In this day and age, travel can be seen as a necessary evil. But the key word in the phrase “necessary evil” is “necessary,” and often you have to take to the road.
by Site Staff
May 1, 2003
But sometimes when you take a break from providing someone else’s education, you end up learning a thing or two yourself. In Chief Learning Officer’s case, two trips come immediately to my mind, two trips involving two CLO editors, but one common theme: Learning is a game of problems and solutions, challenges and opportunities.
In the first case, I sent one of my editors to Florida, where he attended a focus group of learning professionals sponsored by Pearson Education. The discussion centered on the problems and solutions of providing workforce education. Some of the problems I’m sure you’re already familiar with:
- Finding quality content.
- Customizing content to address company-specific needs.
- Translating that content into distance-learning solutions.
- Distributing, managing and controlling that content.
- Assessing the value of the content.
- Assessing the application of the learning.
- The costs involved with all of the above.
As you might imagine, the solutions discussed were both widespread and localized, and there wasn’t always consensus of opinion. That, of course, is what made the discussion valuable. The bottom line there was that solutions are available, but are best applied in the realm of specific company problems using specific company resources.
I took the second of these eye-opening trips myself, traveling to Nashville to speak at NETg Thomson Learning’s NETglobal conference.

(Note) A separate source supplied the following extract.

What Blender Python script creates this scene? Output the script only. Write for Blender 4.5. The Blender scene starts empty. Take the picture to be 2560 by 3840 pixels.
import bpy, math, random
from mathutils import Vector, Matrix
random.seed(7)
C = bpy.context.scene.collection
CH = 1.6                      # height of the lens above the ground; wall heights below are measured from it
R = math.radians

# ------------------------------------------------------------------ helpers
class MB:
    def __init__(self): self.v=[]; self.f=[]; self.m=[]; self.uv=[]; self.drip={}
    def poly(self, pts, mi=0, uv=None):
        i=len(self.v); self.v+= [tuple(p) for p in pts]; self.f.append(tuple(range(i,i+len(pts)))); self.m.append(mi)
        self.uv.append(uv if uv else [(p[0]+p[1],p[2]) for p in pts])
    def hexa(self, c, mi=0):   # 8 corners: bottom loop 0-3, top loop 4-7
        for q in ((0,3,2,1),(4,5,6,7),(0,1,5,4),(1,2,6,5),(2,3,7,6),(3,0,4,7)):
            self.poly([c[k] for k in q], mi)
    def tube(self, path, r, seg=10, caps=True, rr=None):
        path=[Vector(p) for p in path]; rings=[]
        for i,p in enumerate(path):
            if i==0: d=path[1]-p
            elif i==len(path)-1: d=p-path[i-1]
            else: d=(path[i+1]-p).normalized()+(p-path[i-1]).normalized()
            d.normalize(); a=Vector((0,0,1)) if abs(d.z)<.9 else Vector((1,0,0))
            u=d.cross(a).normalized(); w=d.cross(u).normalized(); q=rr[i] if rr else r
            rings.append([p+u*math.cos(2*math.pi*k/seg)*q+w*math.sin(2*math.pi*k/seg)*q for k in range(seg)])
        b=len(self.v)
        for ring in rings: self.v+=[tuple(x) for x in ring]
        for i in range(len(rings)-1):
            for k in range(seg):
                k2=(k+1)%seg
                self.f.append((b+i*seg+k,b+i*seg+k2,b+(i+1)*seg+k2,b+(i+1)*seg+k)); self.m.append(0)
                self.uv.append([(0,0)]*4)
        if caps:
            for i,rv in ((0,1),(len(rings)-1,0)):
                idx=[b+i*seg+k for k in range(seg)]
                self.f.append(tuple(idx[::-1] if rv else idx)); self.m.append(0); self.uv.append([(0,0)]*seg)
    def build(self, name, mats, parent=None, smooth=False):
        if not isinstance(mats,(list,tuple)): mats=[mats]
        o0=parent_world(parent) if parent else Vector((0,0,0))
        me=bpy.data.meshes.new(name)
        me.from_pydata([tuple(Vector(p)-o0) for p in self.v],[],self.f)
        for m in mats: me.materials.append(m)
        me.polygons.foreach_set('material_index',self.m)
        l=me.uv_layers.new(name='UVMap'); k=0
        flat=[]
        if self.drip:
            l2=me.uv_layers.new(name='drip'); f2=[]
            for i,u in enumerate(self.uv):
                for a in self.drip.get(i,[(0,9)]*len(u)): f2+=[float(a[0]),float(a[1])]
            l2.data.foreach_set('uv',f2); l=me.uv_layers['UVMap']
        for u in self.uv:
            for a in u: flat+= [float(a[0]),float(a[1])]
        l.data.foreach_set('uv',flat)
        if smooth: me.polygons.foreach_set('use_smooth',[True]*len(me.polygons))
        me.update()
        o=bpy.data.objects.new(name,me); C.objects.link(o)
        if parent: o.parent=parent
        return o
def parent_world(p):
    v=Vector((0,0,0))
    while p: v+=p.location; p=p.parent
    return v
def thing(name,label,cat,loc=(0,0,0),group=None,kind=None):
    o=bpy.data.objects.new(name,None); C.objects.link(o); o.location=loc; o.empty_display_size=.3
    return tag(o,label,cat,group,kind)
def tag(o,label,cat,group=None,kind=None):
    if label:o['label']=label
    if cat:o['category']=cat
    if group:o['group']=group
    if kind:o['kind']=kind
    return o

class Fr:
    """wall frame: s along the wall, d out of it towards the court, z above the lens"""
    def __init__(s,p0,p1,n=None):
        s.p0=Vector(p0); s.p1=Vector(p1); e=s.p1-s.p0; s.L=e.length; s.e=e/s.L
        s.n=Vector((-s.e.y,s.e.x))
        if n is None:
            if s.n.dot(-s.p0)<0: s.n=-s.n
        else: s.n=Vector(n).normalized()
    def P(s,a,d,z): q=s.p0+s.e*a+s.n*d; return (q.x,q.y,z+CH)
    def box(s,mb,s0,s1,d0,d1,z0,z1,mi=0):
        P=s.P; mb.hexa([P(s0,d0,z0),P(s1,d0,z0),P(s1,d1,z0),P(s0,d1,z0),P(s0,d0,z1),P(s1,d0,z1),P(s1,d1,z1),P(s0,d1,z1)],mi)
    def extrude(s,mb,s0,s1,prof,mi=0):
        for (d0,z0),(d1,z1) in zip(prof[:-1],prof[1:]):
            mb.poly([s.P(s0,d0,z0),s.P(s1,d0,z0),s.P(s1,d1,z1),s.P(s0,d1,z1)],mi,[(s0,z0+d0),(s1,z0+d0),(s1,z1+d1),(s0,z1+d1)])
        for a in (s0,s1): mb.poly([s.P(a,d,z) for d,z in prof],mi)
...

I joined a panel of experts—including Jerry White, who heads up e-learning for the FBI, and Vince Rowe, EVP of KnowledgePool—to discuss the two-sided coin of challenges and opportunities, something I know you’re familiar with. Using the Sept. 11 crisis as a starting point, we discussed the opportunities that learning executives have realized since the challenges of changing times and economic uncertainties bloomed in terrorism’s wake. For example:
- The challenges added fuel to the drive for new delivery tools and technologies. While already in place at many organizations, e-learning technology rose to new heights to give learning providers the opportunity to maximize the delivery of enterprise education. Even in tough economic times, learning investments grew as the full potentials were realized.
- Investments, of course, lead to thoughts of return. Companies rightly need to know they’re investing wisely, and they’ve adapted to understand that not all returns are financial. Companies are now looking at factors like course completion rates, sales results, customer satisfaction and market branding, and are realizing education is an element in all those.
- One lesson that has strengthened in the midst of this change is the need for strategic alignment of education. Every business has goals. Designing education programs by working backward from those goals helps drive things forward. Education is the driver for any positive change, and with certain missions and objectives in mind, smart corporations are tapping the untapped potential of reduced resources and benefiting from it.
- One thing that isn’t changing, however, is the need for fiscal responsibility. That’s never been more clear than in times of reduced resources, otherwise known as the need to do more with less. Education is again the key, with companies using learning and development to re-deploy resources to fill specific gaps.
If there’s a common theme running through those conversations in two states to two audiences of two different sizes, it’s the one thing philosophers have been saying for centuries—for every problem there is a solution, for every dark cloud there is a silver lining. I have no doubt you have your own specific examples of this general theory. I’d love to hear about them.